- [What you should do]: Return the lines from the line containing "Keep writing the" through the line containing "deck([(0, YC, zt), (-X2, yn, zl), (LEFT_X" exactly. No other line should appear in the answer.

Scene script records
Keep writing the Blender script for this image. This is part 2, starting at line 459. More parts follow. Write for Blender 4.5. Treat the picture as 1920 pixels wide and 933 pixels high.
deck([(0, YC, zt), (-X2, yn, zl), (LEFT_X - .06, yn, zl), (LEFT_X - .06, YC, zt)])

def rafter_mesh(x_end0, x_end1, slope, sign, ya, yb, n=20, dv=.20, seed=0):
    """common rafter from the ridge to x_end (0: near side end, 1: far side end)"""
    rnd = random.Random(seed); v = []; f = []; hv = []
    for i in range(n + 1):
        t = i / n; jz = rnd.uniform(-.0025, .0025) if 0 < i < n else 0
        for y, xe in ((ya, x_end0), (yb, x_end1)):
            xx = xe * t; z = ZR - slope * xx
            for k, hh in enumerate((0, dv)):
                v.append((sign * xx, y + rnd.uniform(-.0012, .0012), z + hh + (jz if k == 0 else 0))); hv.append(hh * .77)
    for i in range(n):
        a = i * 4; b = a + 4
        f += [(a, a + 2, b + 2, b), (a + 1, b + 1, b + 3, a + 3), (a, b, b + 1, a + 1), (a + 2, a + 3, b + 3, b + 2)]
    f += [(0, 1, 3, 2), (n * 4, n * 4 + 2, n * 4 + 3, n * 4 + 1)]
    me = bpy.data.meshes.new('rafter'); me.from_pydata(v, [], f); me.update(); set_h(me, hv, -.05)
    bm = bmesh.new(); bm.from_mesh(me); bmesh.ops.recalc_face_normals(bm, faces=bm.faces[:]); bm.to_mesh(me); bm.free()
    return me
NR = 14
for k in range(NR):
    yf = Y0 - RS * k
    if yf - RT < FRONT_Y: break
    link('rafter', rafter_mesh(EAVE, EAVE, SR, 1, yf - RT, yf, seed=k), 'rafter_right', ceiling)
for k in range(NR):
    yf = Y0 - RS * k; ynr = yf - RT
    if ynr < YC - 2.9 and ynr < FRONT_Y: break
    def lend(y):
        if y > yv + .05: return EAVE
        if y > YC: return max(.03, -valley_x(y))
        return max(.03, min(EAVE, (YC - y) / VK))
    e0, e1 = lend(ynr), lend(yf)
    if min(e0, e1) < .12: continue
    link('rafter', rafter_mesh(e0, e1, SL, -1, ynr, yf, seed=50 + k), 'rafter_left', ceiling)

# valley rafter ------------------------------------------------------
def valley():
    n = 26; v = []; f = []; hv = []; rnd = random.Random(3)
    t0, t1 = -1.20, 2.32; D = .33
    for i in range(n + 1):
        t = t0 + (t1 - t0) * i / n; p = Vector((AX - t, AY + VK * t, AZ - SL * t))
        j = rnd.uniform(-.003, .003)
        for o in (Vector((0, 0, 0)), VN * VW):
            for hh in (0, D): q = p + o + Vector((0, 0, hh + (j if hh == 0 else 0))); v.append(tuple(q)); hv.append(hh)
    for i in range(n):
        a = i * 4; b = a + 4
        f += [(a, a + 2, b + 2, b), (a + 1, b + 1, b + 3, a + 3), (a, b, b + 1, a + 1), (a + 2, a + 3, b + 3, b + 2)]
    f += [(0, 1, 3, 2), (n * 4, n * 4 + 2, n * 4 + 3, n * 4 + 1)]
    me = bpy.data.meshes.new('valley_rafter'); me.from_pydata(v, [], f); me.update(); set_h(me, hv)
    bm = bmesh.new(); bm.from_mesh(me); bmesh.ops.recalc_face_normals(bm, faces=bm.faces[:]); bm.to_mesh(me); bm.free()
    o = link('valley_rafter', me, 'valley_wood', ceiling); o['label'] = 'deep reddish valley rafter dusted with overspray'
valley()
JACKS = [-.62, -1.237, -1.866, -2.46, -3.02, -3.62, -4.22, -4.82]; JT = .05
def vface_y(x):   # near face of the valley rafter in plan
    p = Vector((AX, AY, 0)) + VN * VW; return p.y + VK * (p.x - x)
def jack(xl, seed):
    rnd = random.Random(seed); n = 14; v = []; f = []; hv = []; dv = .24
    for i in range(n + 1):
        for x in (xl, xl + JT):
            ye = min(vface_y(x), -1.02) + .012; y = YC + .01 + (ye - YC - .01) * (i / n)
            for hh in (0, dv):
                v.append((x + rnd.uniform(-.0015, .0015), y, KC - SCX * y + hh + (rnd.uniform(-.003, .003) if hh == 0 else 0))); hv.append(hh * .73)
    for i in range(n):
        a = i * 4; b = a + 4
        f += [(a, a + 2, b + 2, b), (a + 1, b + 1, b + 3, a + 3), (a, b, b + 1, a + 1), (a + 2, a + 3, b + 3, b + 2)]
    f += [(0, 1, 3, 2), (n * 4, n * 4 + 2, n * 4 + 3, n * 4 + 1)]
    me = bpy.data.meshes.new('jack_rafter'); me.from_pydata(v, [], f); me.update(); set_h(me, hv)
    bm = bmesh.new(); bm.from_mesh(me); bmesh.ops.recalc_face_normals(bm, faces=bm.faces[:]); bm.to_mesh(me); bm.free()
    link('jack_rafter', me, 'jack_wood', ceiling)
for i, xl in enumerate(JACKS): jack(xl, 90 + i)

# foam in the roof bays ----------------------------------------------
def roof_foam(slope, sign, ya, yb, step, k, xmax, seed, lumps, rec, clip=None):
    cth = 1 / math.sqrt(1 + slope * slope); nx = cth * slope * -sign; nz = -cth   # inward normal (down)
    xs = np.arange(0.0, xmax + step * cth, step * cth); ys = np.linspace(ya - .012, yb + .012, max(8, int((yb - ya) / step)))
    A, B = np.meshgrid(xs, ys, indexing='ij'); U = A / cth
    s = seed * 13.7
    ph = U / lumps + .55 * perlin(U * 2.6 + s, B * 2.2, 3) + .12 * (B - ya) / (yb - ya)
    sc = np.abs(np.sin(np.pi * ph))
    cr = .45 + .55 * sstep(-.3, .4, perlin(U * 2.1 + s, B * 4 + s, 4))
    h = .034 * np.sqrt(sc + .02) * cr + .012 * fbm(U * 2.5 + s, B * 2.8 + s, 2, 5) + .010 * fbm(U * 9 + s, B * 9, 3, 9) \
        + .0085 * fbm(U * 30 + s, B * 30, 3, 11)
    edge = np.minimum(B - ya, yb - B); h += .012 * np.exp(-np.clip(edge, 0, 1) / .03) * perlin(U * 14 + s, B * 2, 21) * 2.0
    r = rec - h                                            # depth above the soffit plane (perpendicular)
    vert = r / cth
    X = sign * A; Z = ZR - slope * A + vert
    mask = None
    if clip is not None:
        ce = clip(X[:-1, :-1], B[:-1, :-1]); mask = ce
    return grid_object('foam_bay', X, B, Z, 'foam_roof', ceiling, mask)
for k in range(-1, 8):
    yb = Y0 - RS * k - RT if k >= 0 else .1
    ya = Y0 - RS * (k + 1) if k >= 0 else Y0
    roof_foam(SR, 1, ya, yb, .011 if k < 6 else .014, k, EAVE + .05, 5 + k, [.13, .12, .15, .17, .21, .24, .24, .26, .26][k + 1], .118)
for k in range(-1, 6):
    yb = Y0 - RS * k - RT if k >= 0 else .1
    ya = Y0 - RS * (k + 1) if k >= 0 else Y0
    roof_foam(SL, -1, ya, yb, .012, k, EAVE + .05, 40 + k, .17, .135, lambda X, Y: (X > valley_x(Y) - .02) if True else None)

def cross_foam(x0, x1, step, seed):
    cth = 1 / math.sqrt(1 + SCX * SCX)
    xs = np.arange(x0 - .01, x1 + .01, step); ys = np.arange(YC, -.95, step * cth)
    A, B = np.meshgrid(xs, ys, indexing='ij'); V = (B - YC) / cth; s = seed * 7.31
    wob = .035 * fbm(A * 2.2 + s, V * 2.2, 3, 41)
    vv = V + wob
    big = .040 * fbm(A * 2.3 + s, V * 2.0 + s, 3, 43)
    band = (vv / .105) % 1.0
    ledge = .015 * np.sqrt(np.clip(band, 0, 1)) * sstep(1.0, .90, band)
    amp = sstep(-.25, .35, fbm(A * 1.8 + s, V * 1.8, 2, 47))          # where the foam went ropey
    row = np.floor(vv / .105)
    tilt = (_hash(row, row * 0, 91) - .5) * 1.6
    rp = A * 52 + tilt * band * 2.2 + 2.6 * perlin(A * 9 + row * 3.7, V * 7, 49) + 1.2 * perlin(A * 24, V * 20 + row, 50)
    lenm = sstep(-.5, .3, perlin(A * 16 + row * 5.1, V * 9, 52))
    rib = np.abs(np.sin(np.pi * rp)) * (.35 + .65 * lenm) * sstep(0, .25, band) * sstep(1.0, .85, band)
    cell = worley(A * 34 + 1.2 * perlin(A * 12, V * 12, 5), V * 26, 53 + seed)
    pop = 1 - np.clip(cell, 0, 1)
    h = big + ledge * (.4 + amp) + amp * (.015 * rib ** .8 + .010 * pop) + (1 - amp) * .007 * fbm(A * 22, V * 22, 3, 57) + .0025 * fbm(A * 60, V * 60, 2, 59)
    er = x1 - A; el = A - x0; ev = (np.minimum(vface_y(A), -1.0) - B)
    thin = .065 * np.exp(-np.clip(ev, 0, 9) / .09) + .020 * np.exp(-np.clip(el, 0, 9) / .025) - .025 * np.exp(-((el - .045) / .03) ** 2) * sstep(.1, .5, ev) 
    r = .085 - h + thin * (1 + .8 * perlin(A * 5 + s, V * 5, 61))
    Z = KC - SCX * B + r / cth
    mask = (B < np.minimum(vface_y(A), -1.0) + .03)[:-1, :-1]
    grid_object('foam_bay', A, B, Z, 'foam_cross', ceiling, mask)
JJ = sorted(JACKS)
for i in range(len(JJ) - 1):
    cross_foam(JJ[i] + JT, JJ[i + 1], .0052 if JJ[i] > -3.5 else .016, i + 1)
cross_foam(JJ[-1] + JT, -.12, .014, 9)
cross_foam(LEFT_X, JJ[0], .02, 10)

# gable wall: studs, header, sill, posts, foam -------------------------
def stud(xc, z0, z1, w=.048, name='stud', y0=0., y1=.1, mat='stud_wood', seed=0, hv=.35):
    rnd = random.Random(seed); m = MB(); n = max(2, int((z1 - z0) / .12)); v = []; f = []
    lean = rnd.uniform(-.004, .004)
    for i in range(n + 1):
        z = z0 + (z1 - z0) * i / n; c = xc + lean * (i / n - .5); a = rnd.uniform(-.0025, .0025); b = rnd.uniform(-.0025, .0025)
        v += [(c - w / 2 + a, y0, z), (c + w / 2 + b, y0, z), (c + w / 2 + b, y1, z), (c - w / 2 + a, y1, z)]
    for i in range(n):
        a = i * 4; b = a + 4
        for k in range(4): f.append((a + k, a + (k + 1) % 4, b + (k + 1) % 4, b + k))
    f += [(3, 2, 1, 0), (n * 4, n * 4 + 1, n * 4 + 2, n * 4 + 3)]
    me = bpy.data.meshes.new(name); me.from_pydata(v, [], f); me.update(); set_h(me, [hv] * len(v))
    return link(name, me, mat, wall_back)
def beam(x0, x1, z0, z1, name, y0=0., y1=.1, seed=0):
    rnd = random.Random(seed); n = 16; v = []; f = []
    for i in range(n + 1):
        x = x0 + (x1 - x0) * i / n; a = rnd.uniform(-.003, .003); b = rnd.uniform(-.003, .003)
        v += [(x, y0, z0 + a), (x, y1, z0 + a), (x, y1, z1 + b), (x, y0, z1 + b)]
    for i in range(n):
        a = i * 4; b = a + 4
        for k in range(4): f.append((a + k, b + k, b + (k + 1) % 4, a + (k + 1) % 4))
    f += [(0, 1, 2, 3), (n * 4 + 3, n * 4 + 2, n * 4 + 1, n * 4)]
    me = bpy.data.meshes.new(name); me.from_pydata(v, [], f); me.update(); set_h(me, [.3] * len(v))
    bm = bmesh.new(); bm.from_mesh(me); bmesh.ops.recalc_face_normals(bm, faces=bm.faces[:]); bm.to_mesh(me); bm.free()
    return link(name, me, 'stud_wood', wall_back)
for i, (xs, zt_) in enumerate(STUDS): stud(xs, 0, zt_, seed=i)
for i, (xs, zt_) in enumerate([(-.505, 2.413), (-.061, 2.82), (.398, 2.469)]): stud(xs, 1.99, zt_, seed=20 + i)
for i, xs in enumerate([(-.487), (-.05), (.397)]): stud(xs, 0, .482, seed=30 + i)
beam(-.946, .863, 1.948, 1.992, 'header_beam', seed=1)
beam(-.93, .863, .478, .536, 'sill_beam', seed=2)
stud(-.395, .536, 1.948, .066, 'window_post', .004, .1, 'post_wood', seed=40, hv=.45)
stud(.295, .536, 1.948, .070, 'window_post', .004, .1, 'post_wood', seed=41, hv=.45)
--
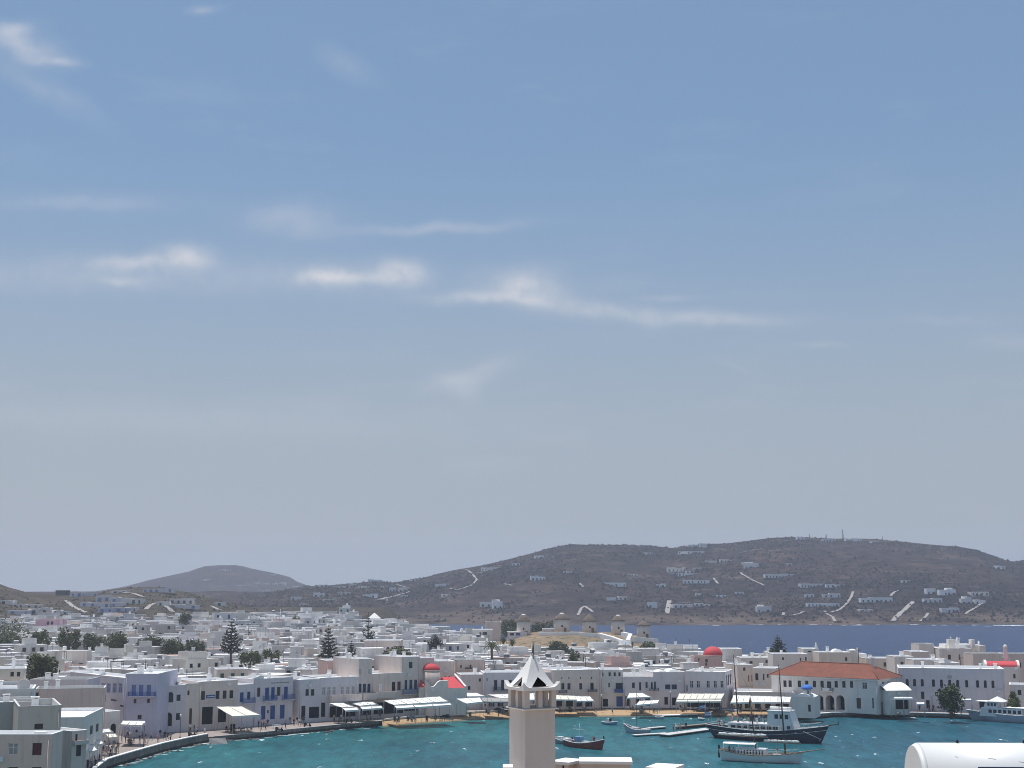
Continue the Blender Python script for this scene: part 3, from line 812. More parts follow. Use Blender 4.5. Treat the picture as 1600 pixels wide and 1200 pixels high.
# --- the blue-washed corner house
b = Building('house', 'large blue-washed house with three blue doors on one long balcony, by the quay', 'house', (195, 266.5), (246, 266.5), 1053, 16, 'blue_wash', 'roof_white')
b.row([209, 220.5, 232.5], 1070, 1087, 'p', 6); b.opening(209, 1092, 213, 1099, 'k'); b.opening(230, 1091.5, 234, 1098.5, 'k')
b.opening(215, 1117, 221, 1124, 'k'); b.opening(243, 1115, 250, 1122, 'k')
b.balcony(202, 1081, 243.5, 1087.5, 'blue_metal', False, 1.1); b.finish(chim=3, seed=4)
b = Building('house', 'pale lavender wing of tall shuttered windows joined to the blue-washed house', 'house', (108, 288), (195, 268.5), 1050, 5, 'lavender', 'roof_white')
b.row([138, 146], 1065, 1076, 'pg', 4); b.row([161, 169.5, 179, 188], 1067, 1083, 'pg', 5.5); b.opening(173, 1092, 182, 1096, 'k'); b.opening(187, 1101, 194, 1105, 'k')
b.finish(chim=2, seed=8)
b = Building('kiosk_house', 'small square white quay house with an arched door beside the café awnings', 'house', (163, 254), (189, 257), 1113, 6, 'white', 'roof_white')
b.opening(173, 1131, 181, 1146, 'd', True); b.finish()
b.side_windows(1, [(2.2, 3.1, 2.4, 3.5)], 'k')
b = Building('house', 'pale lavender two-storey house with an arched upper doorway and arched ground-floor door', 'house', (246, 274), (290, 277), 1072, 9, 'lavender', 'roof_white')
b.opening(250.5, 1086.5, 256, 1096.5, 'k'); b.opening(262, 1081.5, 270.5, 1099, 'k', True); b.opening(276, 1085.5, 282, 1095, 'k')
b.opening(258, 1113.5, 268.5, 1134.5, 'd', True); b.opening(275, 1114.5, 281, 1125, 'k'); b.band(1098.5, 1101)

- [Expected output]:
Keep writing the Blender script for this image. This is part 2, starting at line 459. More parts follow. Write for Blender 4.5. Treat the picture as 1920 pixels wide and 933 pixels high.
deck([(0, YC, zt), (-X2, yn, zl), (LEFT_X - .06, yn, zl), (LEFT_X - .06, YC, zt)])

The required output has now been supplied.